A SDA divulga que está ciente do conflito e, em parceria com a Coordenadoria Especial de Promoção da Igualdade Racial (Ceppir) e Coordenadoria Especial de Políticas Públicas dos Direitos Humanos, está envolvida na mediação de um acordo. "A SDA, por meio do Instituto de Desenvolvimento Agrário do Ceará (Idace), se posiciona a favor do diálogo e aguarda a determinação do Tribunal Regional Federal da 5a Região (TRF-5) sobre a questão, dispondo-se a contribuir tecnicamente, uma vez sendo provocada pelos órgãos competentes".
Demarcação
A Funai respondeu, por meio de assessoria de imprensa, que entrou com recurso de Embargos de Declaração junto ao TRF e disse que analisa outras medidas judiciais cabíveis.
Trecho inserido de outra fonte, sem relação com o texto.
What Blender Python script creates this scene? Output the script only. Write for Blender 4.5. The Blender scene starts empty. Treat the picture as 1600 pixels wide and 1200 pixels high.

Em nota, a Funai declarou que a “luta dos tapebas pelo reconhecimento de seu território tradicional tem mais de 30 anos, considerando como marco inicial a primeira identificação feita pela Funai, em 1986”.
De acordo com a fundação, uma série “de entraves jurídicos e de atropelos administrativos” impossibilitou a regularização da área. “Os estudos da Terra Indígena Tapeba foram aprovados pela Presidência do órgão e publicados no Diário Oficial da União, em 27/08/2013. Como determina o Decreto nº 1775/96, o passo seguinte é a expedição de Portaria Declaratória pelo Ministério da Justiça e Segurança Pública”, frisa a Funai.
A terra indígena delimitada, de acordo com a Funai, teve estudos concluídos e aprovados, com posterior publicação no Diário Oficial da União. Uma terra indígena demarcada significa que, após aprovação dos estudos pela Funai, houve aprovação pelo Ministério da Justiça e, por meio de uma Portaria Declaratória publicada no Diário Oficial da União, foram declarados os limites daquela terra.
A defensora regional de Direitos Humanos da DPU/CE, Lídia Ribeiro, foi procurada nesta manhã, mas estava em reunião. A assessoria de imprensa da Funai, após pedido de entrevista com o presidente do órgão, informou que ele está viajando a serviço e não poderia atender.